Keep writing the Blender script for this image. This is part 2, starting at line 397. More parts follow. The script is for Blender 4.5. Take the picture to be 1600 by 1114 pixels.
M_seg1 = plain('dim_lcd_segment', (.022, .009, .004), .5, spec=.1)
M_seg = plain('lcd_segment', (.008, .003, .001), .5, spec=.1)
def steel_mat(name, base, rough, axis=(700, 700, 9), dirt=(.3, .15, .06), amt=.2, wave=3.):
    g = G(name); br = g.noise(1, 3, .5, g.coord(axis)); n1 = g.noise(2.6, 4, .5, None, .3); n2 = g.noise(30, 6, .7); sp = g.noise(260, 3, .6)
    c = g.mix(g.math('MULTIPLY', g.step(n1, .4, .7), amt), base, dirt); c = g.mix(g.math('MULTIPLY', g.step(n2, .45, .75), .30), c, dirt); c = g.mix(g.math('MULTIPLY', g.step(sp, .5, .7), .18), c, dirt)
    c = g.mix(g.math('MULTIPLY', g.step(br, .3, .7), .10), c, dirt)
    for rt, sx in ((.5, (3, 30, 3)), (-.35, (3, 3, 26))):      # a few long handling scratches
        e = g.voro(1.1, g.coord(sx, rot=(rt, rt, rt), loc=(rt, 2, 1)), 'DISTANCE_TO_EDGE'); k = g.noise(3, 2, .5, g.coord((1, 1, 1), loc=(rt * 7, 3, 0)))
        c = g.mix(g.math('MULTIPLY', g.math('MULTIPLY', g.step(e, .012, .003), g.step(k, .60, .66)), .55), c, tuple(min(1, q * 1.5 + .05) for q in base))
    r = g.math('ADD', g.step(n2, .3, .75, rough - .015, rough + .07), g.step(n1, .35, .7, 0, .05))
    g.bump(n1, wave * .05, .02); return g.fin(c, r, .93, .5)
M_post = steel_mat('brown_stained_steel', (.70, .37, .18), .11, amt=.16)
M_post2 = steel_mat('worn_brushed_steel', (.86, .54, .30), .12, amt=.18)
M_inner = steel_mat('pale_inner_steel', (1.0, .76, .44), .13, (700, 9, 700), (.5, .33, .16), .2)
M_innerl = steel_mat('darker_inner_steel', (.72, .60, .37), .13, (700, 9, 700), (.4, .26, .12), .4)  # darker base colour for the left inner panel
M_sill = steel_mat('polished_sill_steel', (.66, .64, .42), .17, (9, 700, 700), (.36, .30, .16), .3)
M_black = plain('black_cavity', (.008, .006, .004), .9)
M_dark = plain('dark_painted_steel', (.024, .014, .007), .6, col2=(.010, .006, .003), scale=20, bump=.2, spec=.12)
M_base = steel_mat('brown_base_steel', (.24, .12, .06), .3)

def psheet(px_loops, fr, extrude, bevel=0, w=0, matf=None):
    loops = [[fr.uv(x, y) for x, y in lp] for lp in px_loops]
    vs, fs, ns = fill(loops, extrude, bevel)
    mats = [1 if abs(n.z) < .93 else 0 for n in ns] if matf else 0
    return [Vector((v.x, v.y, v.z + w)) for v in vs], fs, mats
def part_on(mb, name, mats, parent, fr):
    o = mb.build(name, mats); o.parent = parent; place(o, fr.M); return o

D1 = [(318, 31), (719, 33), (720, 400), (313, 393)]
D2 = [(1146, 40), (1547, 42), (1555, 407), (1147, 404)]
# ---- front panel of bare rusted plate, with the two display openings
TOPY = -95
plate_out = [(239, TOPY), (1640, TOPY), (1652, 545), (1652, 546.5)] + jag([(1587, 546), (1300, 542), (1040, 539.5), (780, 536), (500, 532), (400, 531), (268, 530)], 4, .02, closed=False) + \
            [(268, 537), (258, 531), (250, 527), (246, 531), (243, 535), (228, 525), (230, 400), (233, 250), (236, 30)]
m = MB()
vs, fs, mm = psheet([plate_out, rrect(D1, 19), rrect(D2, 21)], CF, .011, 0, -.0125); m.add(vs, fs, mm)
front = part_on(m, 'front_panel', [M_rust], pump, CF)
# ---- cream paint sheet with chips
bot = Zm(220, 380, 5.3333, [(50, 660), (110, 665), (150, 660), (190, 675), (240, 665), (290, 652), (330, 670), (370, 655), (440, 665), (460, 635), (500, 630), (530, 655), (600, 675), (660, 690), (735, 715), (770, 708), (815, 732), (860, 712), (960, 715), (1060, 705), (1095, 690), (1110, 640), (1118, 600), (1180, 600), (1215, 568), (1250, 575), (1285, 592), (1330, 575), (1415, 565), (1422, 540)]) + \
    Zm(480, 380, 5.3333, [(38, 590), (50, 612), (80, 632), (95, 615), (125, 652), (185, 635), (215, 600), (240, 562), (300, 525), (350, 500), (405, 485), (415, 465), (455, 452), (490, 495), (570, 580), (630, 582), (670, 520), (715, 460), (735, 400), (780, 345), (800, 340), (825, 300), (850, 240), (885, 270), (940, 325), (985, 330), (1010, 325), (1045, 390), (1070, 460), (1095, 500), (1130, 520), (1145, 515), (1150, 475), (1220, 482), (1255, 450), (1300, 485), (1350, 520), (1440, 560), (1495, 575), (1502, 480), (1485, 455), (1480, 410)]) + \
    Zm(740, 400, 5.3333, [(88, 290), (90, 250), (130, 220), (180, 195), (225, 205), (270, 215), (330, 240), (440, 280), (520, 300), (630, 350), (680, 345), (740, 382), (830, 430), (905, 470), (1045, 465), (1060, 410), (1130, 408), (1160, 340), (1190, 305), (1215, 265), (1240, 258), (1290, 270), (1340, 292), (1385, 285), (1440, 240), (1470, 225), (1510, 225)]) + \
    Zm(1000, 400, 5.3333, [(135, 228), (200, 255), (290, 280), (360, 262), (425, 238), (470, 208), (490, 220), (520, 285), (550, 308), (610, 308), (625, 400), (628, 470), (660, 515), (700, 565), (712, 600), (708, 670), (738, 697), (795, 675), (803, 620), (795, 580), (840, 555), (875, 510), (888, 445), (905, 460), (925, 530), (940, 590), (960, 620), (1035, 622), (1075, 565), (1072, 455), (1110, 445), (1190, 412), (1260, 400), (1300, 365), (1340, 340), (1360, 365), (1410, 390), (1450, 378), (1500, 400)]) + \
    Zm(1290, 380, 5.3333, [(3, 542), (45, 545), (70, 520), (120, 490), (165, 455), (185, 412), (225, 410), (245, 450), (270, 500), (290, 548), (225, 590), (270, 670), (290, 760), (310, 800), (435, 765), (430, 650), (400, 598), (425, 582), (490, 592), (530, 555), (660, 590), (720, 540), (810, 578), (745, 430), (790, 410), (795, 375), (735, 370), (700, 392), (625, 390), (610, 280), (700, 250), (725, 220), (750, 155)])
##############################
Your task is to repeat exactly the lines from the one that contains "(.5, .33, .16), .2)" through the one that contains "M_base = steel_mat('brown_base_steel', (.24, .12, .06), .3)", with both end lines included.

M_inner = steel_mat('pale_inner_steel', (1.0, .76, .44), .13, (700, 9, 700), (.5, .33, .16), .2)
M_innerl = steel_mat('darker_inner_steel', (.72, .60, .37), .13, (700, 9, 700), (.4, .26, .12), .4)  # darker base colour for the left inner panel
M_sill = steel_mat('polished_sill_steel', (.66, .64, .42), .17, (9, 700, 700), (.36, .30, .16), .3)
M_black = plain('black_cavity', (.008, .006, .004), .9)
M_dark = plain('dark_painted_steel', (.024, .014, .007), .6, col2=(.010, .006, .003), scale=20, bump=.2, spec=.12)
M_base = steel_mat('brown_base_steel', (.24, .12, .06), .3)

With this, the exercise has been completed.